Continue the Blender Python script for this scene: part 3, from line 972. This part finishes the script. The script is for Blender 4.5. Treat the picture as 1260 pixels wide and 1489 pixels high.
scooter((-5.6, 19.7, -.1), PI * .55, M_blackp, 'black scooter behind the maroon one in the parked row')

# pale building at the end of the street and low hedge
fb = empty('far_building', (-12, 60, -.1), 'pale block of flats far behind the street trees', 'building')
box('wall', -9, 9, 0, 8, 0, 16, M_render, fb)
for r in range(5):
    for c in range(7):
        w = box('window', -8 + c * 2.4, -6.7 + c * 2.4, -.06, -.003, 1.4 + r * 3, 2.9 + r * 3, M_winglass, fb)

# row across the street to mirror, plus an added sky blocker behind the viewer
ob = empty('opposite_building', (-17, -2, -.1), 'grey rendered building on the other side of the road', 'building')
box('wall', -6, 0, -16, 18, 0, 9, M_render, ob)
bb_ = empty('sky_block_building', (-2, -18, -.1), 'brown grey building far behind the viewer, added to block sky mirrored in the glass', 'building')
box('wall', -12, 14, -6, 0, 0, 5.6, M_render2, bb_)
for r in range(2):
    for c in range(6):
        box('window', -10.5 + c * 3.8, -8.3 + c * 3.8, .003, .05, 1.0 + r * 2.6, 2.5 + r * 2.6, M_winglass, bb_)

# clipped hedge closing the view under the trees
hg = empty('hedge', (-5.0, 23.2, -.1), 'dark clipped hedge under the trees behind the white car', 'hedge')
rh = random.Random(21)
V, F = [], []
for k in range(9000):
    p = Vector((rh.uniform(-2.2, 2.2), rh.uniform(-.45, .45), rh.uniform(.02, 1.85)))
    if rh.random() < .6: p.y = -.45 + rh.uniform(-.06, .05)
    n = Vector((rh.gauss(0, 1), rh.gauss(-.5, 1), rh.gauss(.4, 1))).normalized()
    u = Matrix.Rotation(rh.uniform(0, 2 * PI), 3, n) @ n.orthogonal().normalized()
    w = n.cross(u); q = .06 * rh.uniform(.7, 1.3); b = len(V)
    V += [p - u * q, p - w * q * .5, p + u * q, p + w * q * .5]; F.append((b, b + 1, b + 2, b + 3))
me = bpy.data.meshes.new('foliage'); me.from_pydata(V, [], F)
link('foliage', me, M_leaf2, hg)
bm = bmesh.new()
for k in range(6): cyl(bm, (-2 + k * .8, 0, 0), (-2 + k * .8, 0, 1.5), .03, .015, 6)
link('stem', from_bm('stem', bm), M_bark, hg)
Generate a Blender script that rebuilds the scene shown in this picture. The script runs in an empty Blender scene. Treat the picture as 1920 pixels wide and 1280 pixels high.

★ ★ ★ ★ ★ ★ ★

#### [EXERCISE OBJECTIVE]
Repeat the records above line by line, from the first line through the line that contains "w = box('window', -8".

#### [FINISHED TASK]
Continue the Blender Python script for this scene: part 3, from line 972. This part finishes the script. The script is for Blender 4.5. Treat the picture as 1260 pixels wide and 1489 pixels high.
scooter((-5.6, 19.7, -.1), PI * .55, M_blackp, 'black scooter behind the maroon one in the parked row')

# pale building at the end of the street and low hedge
fb = empty('far_building', (-12, 60, -.1), 'pale block of flats far behind the street trees', 'building')
box('wall', -9, 9, 0, 8, 0, 16, M_render, fb)
for r in range(5):
    for c in range(7):
        w = box('window', -8 + c * 2.4, -6.7 + c * 2.4, -.06, -.003, 1.4 + r * 3, 2.9 + r * 3, M_winglass, fb)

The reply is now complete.